In the case of spin, we focus on the irreducible representations. If we use an irreducible representation, then it follows that the different possible spin states (which are really just normalized vectors that belong to the Hilbert space in question) are all "reachable" from each other through the action of $SO(3)$. For example, an electron whose spin is up can be converted into an electron whose spin is down, simply by rotating the electron 180 degrees around an axis perpendicular to the z-axis.

If we have a reducible representation, then we have mutually "unreachable" states of the same particle. If there was no way to get a spin-up electron to become a spin-down electron, by any combination of rotations and linear combinations (which represent the particle interfering with itself), then we would say there are two different types of electron. We wouldn't say that there's one type of electron whose spin lives in a reducible representation. If the "electron"'s spin state were decomposable into an infinite number of irreducible representations (the way the Hilbert space for $\bf L$ is), then there would be infinitely many types of electron. This is not what we observe in nature.

So basically, as a consequence of how we define the concept of a particle, it follows that the spin state of a particle lives in an irreducible representation, not a reducible one. Then, in order to determine what these spin Hilbert spaces look like, all we have to do is find all the irreducible representations.

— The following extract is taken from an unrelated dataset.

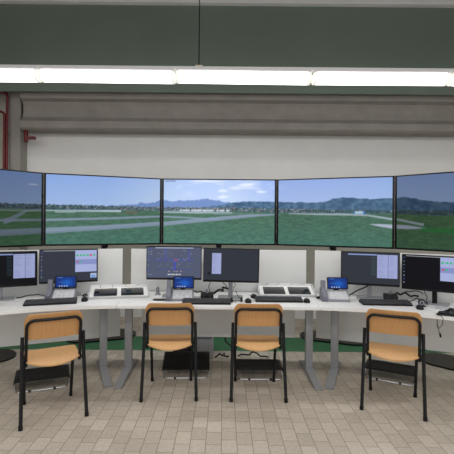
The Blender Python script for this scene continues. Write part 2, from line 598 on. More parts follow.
    strip([(2.1, .482), (2.5, .482)], [(2.1, .010), (2.5, .016)], C(212, 218, 230), .8 * (noise2(U * 70, t * 3, 21) > .35), 2.14, 2.62)
    strip([(2.5, .535), (2.8, .525)], [(2.5, .008), (2.8, .004)], tar, .6, 2.45, 2.8)
    # pale apron and triangular pad on the right
    strip([(3, .515), (3.35, .53), (3.6, .532), (3.8, .545), (4, .60), (4.2, .67)], [(3, .004), (3.35, .012), (3.6, .015), (3.8, .012), (4.2, .018)], C(168, 180, 196), .85, 3.1, 4.22)
    strip([(3.82, .675), (4, .705), (4.12, .712), (4.25, .725)], [(3.82, .002), (3.9, .018), (4.0, .028), (4.1, .026), (4.25, .001)], C(176, 184, 206), .95, 3.82, 4.25)
    strip([(3.6, .505), (3.8, .505)], [(3.6, .02), (3.8, .02)], C(180, 206, 226), .9, 3.695, 3.765)
    strip([(3.6, .51), (3.8, .51)], [(3.6, .02), (3.8, .02)], C(60, 120, 190), .9 * ((np.abs(U - 3.69) < .007) | (np.abs(U - 3.772) < .007)))
    if k == 4:
        strip([(4.2, .74), (5, .76)], [(4.2, .025), (4.6, .05)], C(40, 140, 60), .5, 4.2)
    if k == 2:
        img[1:4, 2:19] = C(136, 152, 190)
    return img


BW, SW, BH = 1.45, 1.37, 0.822
BZ = 1.601
ang, ang2 = R(22), R(46)
ctr = (0.0, 5.115)
e1 = (0.725, 5.115)
c2 = (e1[0] + SW / 2 * math.cos(ang), e1[1] - SW / 2 * math.sin(ang))
e2 = (e1[0] + SW * math.cos(ang), e1[1] - SW * math.sin(ang))
c3 = (e2[0] + SW / 2 * math.cos(ang2), e2[1] - SW / 2 * math.sin(ang2))
defs = [(0, -c3[0], c3[1], ang2, 0.42, 'far left large display, cut by the picture edge, showing a dim taxiway'),
        (1, -c2[0], c2[1], ang, 0.98, 'second large display from the left, showing runways and low white airport buildings'),
        (2, 0, ctr[1], 0, 1.12, 'middle display of the curved video wall, showing snowy blue mountains and clouds'),
        (3, c2[0], c2[1], -ang, 0.98, 'second large display from the right, showing green hills and a small white hut'),
        (4, c3[0], c3[1], -ang2, 0.42, 'far right large display, cut by the picture edge, showing a dim pale pad')]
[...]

There is a slight complication, which is that two vectors that differ only by a phase factor represent the same physical state. Therefore, spin states may not necessarily live in irreducible representations of $SO(3)$; they are allowed to belong to irreducible "projective representations" where a 360-degree rotation may change the phase (but not the direction) of the vector.

So in the end our objective is to find all ordinary and projective representations of $SO(3)$ that are irreducible. When we do that, we discover (without having started with any assumptions about spaces having dimension $2s+1$) discover that there is one irreducible representation for each possible dimension, and that the odd-dimension representations are isomorphic to the previously described "integer spin" spaces (i.e., ones that have the eigenvalue $\hbar^2 s(s+1)$ for integer $s$). The even-dimension representations are the half-spin representations, which are projective.

Answer 3

Your last question: One does not need a classical spinning for example in a spin 1/2. The "rotation" is usually over $\mathbb{H}=\mathbb{R}^4$, the space of quaternions. This is because there exists a function between $\mathbb{H}$ and $SU(2)$:

$$ q = q_0+q_1\hat{i}+q_2\hat{j}+q_3\hat{k} \leftrightarrow\begin{pmatrix} q_0-iq_3& -q_2-iq_1\\ q_2-iq_1 & q_0+iq_3\end{pmatrix}, $$

where the $q_i$'s are real and $\hat{i},\hat{j},\hat{k}$ obey the "quaternionic multiplication rules". An element of $SU(2)$ (rotation of spin!) is usually given by $\exp(-i\frac{\theta}{2}\vec{w}\cdot \vec{\sigma})$, with $\sigma_j$ the Pauli matrices. Under the above identification, you have your axis of rotation $\vec{w}$.

Your first question: If you want to know that for a fixed $s$, you have an irreducible subspace of dimension $2s+1$ you need to first realize that you are dealing with a representation of $SU(2)$, $\pi(g), g\in SU(2)$. [As J. Murray points out, this usually occupies one or two chapters in the QM books.]

Last but not least: That $SU(2)$ can be related to $SO(3)$ is more like an accident...

Overall: So, if you have a spin, it is better to treat its state as a member of $\mathbb{C}^2$. Measuring the spin up or down amounts, in an experiment, to measure number of times you measured spin-up $n_+$, similarly for spin-down $n_-$ divided each measurement by the total number of measurements you do $n_+ + n_-$.

If you have an atom (hydrogen), then you can find the probability density of being around a certain orientation using something like $\langle \theta, \phi| l, m\rangle dV = Y_l^m(\theta,\phi)dV$.

Answer 4

It means the components of $\hat{\mathbf{S}}$ have exactly $2s+1$ eigenstates, differently from $\hat{\mathbf{L}}$, which has an infinite amount of them.